> [Given instruction]:
In the listing below, identify each line with the word "part" and return those lines.

> [Data]:

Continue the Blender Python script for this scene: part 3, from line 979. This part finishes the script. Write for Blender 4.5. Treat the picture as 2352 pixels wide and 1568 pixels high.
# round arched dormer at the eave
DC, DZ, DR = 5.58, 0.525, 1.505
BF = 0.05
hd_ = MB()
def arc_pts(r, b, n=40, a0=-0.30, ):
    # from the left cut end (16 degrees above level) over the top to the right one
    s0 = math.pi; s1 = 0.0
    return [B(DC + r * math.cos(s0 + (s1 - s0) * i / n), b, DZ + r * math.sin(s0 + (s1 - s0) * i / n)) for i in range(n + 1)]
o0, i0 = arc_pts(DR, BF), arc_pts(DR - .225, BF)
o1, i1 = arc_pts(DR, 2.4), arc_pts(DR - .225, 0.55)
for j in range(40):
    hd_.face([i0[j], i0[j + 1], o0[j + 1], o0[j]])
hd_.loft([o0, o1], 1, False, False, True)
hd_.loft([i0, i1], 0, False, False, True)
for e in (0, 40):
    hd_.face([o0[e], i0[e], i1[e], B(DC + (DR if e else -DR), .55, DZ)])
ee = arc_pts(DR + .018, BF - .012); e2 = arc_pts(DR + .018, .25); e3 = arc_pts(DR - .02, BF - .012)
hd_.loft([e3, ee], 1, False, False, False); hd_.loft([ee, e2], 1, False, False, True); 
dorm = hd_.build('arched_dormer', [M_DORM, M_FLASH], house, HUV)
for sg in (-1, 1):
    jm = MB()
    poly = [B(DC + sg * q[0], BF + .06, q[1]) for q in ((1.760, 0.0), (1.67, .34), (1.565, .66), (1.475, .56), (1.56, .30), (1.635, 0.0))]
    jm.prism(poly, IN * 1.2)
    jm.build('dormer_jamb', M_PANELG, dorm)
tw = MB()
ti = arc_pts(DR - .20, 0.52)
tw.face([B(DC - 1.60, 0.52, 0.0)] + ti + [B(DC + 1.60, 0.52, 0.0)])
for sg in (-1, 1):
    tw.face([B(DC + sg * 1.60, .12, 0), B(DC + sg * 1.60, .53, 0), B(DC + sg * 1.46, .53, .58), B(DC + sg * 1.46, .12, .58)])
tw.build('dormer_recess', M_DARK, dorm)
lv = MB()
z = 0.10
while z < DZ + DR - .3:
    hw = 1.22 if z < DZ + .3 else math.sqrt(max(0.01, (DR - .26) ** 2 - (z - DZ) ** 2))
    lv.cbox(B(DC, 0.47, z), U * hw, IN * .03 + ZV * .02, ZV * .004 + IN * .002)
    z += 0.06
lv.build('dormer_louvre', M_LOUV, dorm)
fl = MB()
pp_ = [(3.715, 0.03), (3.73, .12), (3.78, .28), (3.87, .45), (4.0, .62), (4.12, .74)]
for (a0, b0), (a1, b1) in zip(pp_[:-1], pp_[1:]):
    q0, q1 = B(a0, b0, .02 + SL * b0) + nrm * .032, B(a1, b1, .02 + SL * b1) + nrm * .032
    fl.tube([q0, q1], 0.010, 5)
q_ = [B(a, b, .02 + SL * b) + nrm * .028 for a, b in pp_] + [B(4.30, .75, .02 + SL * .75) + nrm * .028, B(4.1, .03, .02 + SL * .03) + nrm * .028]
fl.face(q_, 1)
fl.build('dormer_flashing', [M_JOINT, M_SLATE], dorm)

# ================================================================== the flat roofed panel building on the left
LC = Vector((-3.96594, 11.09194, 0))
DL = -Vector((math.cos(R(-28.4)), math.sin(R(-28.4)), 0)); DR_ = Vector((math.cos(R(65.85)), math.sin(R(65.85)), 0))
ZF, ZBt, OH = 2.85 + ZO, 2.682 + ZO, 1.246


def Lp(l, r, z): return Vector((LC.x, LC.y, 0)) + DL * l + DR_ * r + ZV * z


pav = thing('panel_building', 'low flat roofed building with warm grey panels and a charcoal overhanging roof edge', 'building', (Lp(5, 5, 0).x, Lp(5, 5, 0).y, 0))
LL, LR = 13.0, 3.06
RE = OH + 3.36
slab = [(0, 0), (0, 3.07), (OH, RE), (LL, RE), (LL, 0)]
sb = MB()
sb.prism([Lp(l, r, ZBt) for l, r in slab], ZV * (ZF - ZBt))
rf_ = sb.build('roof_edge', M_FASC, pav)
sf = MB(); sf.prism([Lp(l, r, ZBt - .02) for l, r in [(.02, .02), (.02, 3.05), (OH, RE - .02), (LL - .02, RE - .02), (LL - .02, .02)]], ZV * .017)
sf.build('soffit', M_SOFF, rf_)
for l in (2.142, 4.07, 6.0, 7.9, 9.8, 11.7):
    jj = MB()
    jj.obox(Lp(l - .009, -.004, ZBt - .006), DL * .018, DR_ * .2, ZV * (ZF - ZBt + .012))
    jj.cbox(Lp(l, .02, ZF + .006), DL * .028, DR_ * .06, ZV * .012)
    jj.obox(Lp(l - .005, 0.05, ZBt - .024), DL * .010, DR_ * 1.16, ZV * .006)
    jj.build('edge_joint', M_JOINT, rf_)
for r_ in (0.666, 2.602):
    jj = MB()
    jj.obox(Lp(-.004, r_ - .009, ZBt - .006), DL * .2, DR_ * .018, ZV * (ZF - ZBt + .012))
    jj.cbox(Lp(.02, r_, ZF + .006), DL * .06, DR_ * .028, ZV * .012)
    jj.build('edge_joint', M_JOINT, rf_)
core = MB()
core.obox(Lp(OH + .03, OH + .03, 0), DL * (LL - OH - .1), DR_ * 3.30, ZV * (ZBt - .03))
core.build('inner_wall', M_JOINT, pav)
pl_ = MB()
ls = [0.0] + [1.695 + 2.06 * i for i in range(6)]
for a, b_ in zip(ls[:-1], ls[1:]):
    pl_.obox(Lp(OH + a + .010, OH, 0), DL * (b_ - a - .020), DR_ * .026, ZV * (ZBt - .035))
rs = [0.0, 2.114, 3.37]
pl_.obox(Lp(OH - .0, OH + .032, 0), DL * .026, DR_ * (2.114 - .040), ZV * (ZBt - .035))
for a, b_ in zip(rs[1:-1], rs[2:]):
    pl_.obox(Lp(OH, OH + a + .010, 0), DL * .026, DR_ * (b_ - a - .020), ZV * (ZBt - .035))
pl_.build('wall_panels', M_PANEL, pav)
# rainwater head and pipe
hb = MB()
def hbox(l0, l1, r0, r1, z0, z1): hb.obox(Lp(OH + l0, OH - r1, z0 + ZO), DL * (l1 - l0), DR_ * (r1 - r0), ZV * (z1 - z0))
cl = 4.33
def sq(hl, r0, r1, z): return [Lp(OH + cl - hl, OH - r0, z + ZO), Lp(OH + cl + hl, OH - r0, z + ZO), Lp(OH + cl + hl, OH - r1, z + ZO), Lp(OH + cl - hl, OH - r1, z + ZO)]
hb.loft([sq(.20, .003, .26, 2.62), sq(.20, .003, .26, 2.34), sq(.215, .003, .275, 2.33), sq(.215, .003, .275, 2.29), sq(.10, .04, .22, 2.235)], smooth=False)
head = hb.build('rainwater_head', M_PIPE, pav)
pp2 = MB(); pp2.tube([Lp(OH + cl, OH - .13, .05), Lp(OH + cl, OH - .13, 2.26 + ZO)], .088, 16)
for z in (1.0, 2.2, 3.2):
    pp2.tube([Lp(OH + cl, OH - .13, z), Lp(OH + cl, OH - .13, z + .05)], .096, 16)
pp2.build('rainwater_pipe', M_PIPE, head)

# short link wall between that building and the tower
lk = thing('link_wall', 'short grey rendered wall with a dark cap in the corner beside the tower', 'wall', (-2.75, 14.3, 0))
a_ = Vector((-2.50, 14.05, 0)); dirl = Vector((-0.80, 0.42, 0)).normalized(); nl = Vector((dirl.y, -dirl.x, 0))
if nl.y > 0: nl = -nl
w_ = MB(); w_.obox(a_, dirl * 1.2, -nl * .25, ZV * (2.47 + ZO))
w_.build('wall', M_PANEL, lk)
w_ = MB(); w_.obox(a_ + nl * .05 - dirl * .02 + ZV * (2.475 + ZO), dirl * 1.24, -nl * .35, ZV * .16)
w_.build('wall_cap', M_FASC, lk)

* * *

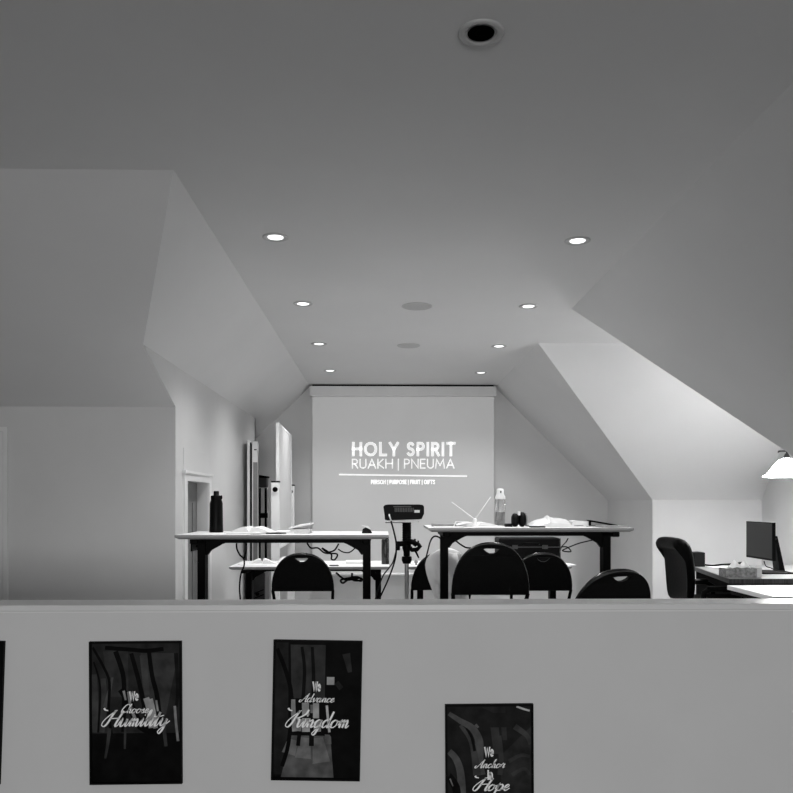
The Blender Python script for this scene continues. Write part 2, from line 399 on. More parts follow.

> [Written solution]:
Continue the Blender Python script for this scene: part 3, from line 979. This part finishes the script. Write for Blender 4.5. Treat the picture as 2352 pixels wide and 1568 pixels high.
The Blender Python script for this scene continues. Write part 2, from line 399 on. More parts follow.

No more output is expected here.